Document Type

Article

Publication Date

2004

Abstract

Under the doctrine of reverse incorporation, generally identified with the Supreme Court's decision in Bolling v. Sharpe, equal protection binds the federal government even though the Equal Protection Clause by its terms is addressed only to states. Since Bolling, however, the courts have almost never granted relief to litigants claiming unconstitutional racial discrimination by the federal government. Courts have periodically found unconstitutional federal discrimination on nonracial grounds such as sex and alienage, and reverse incorporation has also limited the scope of affirmative action. But in the presumed core area of preventing federal discrimination against racial minorities, Boiling has virtually no successors. This Article proposes an explanation for the absence of successful race discrimination claims against the federal government. The absence, it argues, is not a function of a lack of federal discrimination.
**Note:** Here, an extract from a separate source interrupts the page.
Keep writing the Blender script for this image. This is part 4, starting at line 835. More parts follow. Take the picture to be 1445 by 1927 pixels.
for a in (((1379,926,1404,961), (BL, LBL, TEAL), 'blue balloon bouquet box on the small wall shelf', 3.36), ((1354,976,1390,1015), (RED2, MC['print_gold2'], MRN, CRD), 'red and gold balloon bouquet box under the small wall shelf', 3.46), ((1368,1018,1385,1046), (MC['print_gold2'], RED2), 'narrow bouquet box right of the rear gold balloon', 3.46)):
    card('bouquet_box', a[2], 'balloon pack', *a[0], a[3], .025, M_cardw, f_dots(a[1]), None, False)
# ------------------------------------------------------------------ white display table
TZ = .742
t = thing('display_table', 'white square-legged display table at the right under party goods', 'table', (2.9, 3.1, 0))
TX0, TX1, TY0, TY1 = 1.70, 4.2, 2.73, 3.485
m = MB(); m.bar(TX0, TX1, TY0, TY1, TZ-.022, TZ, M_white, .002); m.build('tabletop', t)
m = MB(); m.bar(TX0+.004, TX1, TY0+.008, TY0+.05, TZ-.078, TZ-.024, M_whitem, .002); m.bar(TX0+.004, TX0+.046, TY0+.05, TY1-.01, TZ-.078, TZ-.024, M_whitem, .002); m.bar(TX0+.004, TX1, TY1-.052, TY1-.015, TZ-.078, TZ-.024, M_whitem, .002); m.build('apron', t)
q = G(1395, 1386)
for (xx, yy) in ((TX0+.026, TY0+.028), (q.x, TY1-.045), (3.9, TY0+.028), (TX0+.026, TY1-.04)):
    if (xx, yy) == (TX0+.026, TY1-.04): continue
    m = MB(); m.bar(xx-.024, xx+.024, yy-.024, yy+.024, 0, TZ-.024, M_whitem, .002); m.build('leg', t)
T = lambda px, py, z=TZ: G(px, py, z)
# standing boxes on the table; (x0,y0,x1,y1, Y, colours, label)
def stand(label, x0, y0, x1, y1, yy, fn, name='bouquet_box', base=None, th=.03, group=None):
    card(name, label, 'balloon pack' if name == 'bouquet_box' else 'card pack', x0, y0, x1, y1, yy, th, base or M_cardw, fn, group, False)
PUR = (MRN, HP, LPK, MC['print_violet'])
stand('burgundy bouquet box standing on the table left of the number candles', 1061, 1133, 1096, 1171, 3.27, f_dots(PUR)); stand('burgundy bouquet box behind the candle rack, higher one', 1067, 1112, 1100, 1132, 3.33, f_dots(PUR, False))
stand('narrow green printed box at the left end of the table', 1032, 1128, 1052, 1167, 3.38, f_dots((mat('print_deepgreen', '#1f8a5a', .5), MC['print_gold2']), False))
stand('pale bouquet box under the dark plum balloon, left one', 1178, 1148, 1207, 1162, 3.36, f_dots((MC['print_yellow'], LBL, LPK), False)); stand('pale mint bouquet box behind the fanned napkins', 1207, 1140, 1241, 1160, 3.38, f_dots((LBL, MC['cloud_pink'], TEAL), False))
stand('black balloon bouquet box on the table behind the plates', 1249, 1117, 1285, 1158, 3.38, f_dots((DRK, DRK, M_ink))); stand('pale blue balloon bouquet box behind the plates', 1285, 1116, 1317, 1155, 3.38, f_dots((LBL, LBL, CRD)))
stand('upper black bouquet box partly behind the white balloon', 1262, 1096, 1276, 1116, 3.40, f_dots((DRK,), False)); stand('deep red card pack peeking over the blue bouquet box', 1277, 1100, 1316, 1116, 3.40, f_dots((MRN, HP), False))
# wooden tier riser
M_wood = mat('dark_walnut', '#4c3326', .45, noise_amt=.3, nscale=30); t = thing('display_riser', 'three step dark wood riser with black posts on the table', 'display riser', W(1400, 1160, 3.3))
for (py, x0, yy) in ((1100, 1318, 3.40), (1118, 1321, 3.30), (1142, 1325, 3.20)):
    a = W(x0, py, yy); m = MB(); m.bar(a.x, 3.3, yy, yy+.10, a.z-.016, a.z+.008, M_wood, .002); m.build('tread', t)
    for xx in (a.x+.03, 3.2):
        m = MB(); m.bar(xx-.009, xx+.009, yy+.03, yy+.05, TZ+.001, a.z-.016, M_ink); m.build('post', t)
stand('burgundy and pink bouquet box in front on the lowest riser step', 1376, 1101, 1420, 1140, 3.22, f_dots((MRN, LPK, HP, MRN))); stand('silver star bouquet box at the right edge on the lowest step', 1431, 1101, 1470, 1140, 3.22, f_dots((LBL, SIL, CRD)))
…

Rather, it is a function of shared norms between the federal judiciary and the political branches of the federal government. The federal courts and the other branches share a view of what constitutes unconstitutional discrimination, such that conduct the federal courts are willing to call "discriminatory" is largely activity that the other branches do not engage in, at least not as a matter of official policy. When federal officers depart from official policy and engage in unauthorized discrimination, subconstitutional rules created by the other branches are sufficient to police their behavior. Accordingly, there is little evidence that reverse incorporation has done much independent work in checking federal racial discrimination.